Jemaine Clement and Bret McKenzie - billing themselves as New Zealand's fourth most popular folk parody duo - premiere tomorrow on the US cable channel HBO.
One reviewer, Terry Morrow of the Scripps newspaper chain, said their show Flight of the Conchords "is HBO's return to form".
"After failing to find interesting and engaging comedies to follow in the hallowed footsteps of Sex and the City and Curb Your Enthusiasm, the cable channel has finally got it right," he said.
The quirky story of the NZ musicians trying to make it in New York City borders on surrealism as it follows the duo trying to date women in the big city or finding time to practise for their next, non-paying gig or finding enough money for food.
"The humour is dry, smart and sharp," said Morrow. "Flight is one of those rare gems on cable TV that gets everything right.
"The main plot gets a terrific reprieve with the songs.
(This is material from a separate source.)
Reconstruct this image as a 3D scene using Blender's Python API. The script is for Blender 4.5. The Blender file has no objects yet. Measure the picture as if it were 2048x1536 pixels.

The stories are always tangy nuggets of oddness."
And the New York Times reviewer, Alessandra Stanley, said the pair's music parodies were clever, "but part of the series' appeal is the sheer novelty of New Zealanders as comic heroes".
New Zealand as an obscure and backward country that no American can find on a map is a recurring joke.
McKenzie befriends Coco, who says brightly, "New Zealand, there's Vikings there, right?" McKenzie politely agrees.